Updated: Clarified the question.
I'm stuck in what must be a basic misunderstanding of the necessary hypotheses for the Poisson Summation Formula.
Suppose $f(x) = \frac{1}{\sqrt{2\pi}}e^{\frac{-x^2}{2}}$, then we have
$$\hat{f}(\omega) = \int_{-\infty}^\infty f(x)e^{-2\pi i x w} \, dx = e^{-2\pi^2 \omega^2}.$$
The source I'm using states the Poisson Summation Formula as follows:
Suppose $L > 0$ Let $f \in L^1(\mathbb{R})\cap L^2(\mathbb{R})$ with $\hat{f} \in L^1(\mathbb{R})$. Further suppose that $$\sum_{k=-\infty}^\infty \hat{f}\left(\frac{k}{L}\right) < +\infty,$$ then $$ \sum_{k = -\infty}^\infty f(kL) = \frac{1}{L} \sum_{k=-\infty}^\infty \hat{f}\left( \frac{k}{L} \right ).$$
It seems to me that this can't be correct as stated, since for any $f$ satisfying the hypothesis, we can change the function on a set of measure zero and still satisfy the hypothesis, but change the left hand side of the formula without changing the right.
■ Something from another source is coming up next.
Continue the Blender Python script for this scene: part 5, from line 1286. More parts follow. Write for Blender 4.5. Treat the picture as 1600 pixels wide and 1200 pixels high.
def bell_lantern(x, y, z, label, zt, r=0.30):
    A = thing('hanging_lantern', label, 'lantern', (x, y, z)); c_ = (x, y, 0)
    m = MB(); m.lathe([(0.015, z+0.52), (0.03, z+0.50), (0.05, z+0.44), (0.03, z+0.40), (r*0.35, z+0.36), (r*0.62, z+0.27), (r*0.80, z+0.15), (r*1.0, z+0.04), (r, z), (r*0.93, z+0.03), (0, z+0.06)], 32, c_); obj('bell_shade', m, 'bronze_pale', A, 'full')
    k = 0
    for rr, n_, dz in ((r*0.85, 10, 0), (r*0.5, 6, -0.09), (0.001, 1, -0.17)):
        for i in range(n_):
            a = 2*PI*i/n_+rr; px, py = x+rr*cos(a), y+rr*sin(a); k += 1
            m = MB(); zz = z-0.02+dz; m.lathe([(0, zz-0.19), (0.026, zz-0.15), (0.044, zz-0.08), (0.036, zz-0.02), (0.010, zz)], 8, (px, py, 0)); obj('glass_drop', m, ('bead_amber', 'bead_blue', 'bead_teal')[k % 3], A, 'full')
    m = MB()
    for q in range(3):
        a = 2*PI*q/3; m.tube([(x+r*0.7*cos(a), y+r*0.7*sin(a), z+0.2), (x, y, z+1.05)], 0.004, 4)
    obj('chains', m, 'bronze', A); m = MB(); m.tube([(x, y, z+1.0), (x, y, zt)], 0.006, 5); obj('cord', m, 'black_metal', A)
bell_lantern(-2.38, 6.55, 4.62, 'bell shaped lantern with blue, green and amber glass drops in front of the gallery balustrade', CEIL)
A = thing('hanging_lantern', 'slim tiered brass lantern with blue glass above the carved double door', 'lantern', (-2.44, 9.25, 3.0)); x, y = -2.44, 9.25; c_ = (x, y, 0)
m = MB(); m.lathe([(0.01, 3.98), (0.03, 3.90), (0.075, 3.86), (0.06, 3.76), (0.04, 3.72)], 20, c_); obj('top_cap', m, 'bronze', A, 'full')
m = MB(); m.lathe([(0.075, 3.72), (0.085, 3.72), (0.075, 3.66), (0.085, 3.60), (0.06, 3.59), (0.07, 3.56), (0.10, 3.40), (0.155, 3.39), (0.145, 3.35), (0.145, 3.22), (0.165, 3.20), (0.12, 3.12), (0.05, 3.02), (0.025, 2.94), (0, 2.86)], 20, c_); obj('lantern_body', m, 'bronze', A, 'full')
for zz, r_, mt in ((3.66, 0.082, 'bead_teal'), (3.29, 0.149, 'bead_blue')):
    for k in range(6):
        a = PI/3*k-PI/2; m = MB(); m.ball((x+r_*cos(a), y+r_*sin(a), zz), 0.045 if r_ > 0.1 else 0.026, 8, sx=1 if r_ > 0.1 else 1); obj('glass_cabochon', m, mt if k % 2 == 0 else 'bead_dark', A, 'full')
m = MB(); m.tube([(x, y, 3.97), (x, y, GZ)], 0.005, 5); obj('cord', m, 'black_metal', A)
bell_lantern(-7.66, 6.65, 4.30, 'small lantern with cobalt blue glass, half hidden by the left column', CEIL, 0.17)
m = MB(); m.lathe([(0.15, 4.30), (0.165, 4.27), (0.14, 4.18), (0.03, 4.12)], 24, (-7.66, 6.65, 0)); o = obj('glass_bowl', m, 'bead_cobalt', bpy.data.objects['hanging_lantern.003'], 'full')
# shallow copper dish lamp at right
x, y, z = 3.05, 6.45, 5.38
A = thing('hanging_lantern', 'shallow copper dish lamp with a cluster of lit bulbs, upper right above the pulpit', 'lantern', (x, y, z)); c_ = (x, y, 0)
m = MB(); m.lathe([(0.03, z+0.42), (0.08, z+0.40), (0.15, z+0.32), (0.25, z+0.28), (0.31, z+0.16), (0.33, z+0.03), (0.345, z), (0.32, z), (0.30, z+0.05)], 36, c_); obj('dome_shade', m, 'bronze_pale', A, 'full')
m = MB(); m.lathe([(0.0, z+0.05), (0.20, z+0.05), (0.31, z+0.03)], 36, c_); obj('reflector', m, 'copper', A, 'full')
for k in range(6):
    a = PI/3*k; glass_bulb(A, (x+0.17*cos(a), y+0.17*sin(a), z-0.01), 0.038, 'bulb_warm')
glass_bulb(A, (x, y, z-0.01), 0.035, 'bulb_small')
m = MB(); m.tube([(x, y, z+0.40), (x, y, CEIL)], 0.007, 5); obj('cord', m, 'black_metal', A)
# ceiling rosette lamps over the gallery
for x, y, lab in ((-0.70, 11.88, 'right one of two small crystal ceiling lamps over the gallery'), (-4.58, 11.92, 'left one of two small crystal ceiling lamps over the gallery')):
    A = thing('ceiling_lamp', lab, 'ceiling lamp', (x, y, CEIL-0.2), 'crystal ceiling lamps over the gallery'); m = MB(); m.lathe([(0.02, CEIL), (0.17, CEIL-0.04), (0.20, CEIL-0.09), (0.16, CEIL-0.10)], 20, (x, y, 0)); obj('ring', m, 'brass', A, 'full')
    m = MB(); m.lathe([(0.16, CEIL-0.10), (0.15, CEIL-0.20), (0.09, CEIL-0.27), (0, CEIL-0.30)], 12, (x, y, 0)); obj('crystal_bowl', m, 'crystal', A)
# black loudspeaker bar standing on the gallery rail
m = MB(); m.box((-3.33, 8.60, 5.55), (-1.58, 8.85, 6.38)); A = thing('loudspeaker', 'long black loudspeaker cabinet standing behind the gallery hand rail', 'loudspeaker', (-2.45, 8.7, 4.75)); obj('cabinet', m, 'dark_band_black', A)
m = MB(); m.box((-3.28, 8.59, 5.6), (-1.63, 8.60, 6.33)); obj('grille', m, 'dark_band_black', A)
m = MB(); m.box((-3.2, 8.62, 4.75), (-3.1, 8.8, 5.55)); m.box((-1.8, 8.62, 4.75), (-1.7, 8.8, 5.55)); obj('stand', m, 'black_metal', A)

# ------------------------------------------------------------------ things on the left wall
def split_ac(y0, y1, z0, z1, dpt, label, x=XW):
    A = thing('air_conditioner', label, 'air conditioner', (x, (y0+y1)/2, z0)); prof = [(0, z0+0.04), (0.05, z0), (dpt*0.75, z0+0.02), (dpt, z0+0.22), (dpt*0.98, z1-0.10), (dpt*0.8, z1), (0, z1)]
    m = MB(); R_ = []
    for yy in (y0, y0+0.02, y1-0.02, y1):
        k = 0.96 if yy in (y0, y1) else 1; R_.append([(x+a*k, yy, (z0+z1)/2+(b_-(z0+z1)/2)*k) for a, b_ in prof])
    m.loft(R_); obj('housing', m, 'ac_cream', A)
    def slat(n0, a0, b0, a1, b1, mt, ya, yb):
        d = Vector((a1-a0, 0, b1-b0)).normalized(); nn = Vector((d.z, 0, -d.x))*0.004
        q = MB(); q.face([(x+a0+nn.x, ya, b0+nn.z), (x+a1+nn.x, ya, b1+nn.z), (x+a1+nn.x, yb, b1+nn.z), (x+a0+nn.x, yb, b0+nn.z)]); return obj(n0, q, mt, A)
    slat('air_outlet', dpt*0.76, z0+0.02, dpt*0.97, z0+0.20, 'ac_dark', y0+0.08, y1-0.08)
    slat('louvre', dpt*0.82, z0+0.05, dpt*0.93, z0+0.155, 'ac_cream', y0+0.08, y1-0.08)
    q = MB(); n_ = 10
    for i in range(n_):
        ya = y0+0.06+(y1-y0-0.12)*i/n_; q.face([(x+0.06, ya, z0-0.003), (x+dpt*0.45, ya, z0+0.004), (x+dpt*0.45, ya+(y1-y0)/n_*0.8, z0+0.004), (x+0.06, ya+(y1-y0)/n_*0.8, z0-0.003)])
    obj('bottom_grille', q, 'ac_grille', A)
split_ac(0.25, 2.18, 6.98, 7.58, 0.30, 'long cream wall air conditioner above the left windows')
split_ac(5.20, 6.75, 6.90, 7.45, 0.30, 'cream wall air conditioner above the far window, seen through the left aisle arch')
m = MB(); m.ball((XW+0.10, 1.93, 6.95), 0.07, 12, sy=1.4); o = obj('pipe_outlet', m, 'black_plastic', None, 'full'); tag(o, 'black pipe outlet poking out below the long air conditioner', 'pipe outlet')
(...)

For example, if $f(x) = \frac{1}{\sqrt{2\pi}}e^{\frac{-x^2}{2}}$, then we have
$$\hat{f}(\omega) = \int_{-\infty}^\infty f(x)e^{-2\pi i x w} \, dx = e^{-2\pi^2 \omega^2}.$$
If we let $$g(x) = \begin{cases} 0 & x = kL, k \in \mathbb{Z} \\ f(x) & \text{else} \end{cases}$$
Then, since $g = f$ a.e., we have $\hat{g} = \hat{f}$. But this would imply $$\sum_{k = -\infty}^\infty f(kL) = \frac{1}{L} \sum_{k=-\infty}^\infty \hat{f}\left( \frac{k}{L} \right ) = \frac{1}{L} \sum_{k=-\infty}^\infty \hat{g}\left( \frac{k}{L} \right ) = \sum_{k=-\infty}^\infty g(kL) = 0$$ which is wrong.
What's wrong with these hypothesis? Can anyone provide a bit of guidance on what's the correct way to think about necessary conditions for the PSF?